==== Source data
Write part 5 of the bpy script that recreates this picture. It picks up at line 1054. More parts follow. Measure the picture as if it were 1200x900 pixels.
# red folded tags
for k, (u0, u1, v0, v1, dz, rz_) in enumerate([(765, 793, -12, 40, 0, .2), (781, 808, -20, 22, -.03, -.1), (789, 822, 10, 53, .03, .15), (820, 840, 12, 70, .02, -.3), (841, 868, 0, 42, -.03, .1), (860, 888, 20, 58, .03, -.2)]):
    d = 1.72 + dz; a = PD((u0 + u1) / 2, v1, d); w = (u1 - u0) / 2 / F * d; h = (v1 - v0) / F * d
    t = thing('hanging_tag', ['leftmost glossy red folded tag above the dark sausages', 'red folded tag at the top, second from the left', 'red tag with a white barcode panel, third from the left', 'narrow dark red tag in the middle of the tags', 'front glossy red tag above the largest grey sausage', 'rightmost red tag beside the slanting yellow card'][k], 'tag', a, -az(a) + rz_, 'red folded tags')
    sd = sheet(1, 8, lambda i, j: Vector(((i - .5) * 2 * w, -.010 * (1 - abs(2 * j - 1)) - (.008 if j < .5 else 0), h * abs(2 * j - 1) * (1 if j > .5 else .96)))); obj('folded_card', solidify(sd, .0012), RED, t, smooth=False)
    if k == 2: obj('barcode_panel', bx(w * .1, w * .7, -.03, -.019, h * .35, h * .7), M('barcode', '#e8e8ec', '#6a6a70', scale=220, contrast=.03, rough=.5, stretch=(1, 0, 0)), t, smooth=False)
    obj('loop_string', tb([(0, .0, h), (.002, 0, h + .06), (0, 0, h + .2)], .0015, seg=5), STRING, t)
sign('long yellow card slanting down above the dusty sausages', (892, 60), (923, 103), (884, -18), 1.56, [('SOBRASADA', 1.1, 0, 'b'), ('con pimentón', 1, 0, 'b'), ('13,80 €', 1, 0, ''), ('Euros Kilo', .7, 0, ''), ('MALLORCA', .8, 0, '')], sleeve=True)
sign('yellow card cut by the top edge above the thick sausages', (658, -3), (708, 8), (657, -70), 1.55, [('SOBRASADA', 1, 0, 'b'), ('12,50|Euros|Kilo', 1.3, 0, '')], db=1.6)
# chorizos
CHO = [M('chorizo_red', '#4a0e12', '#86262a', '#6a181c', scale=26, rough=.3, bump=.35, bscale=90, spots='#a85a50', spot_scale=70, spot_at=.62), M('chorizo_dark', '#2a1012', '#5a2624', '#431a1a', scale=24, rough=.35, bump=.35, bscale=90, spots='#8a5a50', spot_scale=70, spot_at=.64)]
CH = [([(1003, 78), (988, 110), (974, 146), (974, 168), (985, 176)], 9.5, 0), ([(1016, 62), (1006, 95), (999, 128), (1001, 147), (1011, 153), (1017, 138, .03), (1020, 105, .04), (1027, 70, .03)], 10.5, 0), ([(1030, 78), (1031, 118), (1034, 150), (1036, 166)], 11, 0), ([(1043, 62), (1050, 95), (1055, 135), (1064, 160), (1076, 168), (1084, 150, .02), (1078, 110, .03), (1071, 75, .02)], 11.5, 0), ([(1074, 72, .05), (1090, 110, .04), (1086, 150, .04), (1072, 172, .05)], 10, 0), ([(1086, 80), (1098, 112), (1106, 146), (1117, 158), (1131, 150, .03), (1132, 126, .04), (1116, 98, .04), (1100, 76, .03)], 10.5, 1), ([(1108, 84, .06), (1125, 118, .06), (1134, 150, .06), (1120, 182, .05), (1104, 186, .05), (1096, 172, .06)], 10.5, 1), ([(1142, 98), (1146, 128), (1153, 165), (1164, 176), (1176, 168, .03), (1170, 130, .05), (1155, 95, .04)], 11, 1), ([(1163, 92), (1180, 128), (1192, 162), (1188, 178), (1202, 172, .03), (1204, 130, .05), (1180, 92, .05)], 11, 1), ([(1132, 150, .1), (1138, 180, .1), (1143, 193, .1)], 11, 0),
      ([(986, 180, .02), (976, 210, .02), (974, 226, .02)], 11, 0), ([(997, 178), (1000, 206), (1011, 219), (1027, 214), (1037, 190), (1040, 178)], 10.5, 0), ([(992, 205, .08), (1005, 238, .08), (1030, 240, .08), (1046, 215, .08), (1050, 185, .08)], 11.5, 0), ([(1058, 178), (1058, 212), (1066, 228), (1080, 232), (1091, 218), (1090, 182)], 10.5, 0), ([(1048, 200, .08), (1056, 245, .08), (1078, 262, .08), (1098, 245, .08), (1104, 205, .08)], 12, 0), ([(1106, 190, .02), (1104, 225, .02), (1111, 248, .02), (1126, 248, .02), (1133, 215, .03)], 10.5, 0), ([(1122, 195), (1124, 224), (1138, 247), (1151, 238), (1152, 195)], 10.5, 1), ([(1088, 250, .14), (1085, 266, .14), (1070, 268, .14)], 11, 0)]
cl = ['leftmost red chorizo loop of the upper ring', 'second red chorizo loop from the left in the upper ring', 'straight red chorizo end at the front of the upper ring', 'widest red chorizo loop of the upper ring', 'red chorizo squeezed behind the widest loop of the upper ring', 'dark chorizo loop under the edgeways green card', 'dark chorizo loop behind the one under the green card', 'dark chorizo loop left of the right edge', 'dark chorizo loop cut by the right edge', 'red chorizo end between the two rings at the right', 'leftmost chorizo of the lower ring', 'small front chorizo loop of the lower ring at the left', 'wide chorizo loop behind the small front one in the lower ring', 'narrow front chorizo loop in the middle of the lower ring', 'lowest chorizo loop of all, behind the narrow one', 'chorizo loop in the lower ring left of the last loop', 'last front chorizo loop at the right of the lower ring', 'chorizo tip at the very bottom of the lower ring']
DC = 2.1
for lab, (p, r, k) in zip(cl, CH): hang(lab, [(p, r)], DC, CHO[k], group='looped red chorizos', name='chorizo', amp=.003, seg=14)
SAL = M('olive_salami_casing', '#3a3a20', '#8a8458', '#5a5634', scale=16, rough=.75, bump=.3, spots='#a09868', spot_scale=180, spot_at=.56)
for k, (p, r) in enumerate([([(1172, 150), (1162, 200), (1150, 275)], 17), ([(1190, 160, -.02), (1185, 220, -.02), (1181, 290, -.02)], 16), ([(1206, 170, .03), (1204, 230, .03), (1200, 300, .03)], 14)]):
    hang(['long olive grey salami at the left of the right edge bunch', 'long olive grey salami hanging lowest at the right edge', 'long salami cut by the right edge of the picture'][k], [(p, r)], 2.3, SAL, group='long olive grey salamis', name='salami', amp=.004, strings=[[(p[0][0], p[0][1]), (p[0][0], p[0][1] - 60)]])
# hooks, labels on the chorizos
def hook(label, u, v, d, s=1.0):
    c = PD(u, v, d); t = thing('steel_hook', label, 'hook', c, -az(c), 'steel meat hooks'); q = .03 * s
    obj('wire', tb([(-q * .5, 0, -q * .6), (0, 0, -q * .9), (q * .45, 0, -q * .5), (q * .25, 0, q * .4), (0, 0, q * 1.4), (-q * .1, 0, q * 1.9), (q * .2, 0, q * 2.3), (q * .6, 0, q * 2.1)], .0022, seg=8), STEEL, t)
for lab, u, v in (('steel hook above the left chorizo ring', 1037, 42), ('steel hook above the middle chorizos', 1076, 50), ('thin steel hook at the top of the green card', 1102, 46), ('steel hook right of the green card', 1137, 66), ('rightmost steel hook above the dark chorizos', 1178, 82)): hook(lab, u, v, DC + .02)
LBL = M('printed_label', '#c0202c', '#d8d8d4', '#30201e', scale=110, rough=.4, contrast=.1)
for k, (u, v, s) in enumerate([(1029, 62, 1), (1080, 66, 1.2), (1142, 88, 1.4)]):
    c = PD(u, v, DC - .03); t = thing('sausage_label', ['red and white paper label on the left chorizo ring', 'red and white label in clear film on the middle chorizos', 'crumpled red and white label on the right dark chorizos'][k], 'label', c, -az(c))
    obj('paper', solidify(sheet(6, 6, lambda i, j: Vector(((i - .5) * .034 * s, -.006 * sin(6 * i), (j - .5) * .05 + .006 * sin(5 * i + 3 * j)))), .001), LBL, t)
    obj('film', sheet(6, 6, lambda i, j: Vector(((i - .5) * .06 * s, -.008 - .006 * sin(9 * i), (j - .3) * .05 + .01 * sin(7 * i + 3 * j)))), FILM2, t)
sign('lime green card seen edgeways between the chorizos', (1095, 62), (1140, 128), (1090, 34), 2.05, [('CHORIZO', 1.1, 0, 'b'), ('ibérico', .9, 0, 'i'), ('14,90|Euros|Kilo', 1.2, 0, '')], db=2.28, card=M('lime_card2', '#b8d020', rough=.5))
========
**What you will do**
Search the data above for the string "picture" and copy each line that has it.

**The output**
Write part 5 of the bpy script that recreates this picture. It picks up at line 1054. More parts follow. Measure the picture as if it were 1200x900 pixels.
    hang(['long olive grey salami at the left of the right edge bunch', 'long olive grey salami hanging lowest at the right edge', 'long salami cut by the right edge of the picture'][k], [(p, r)], 2.3, SAL, group='long olive grey salamis', name='salami', amp=.004, strings=[[(p[0][0], p[0][1]), (p[0][0], p[0][1] - 60)]])